Their latest project, a comic book commissioned by the Institute of Contemporary Art, entitled Cartoon Hits, reveals the visual and conceptual potency of their particular collaborative process. "We try to make art that is immune to appreciation," says Simon, encapsulating his and Sperandio's development of themselves as explorers of authorship.

These days, in the works of artistic duos as different as the Wilson twins and Jake and Dinos Chapman, we can see how total collaboration becomes a means of obscuring creative copyright; the artists become like a brand name - their signature takes on the impersonality of a logo. For Grennan and Sperandio, however, it is less their definition of themselves as artists that is vital to their partnership than their role as the near invisible instigators of the social dynamics they document. In their previous works, such as The Workers Make the Candy of their Dreams (1993) or Six Eastbourne Dentists (1994), Grennan and Sperandio responded to individual commissioning bodies to make works that brought about an anthropological study of social microcosms. The actual "art" resulting from these commissions, whether real candy bars or a set of competent but undistinguished photographs, was wholly secondary to the process by which the two artists had chosen to establish and infiltrate a particular situation. Last year, for the 10th anniversary of Manchester's Cornerhouse gallery, Grennan and Sperandio "recreated", in treated photographs, memories of the Cornerhouse that had been submitted by members of the public. Now, having chosen to present real stories in the format of comic books, Grennan and Sperandio's Cartoon Hits combines further recreation of real people's anecdotes with an increasing role for the artists as cartoon characters. And it's all done with computers.

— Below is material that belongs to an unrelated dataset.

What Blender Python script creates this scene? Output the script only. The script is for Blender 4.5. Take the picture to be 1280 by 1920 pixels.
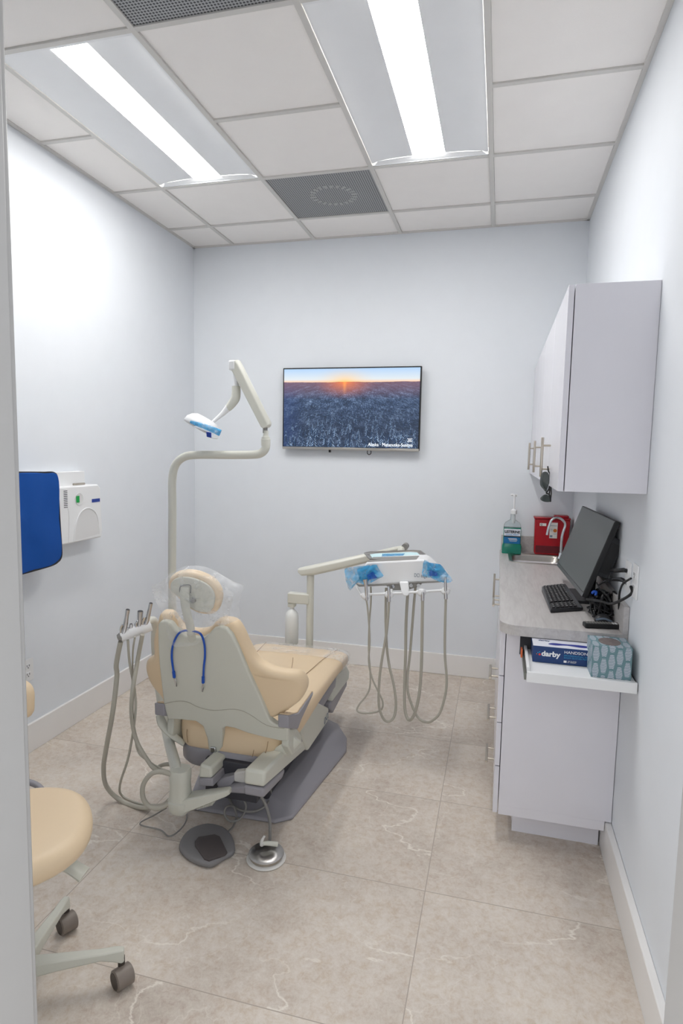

"Entertainment is vital," says Grennan. "It's essential to have fun. But we're beginning to enter the books as though we're playing ourselves in generic roles - usually being mangled or otherwise obliterated." Cartoon Hits is visually gorgeous, with the lush pastel colours of Japanese packaging and the rich use of framing that turns successful comic-book art into a choreography of words, pictures and psychedelic detail. On the cover, the artists are depicted chained at the bottom of the Hudson river, and throughout the book they make cameo appearances in which they blandly offer some definition of their project.

Grennan and Sperandio sit on the disputed boundaries between art and popular culture. Cartoon Hits, therefore, can be whatever you want. Whatever it is, it's provocative and entertaining, showing how much can be achieved with a photo base, a computer and a good idea.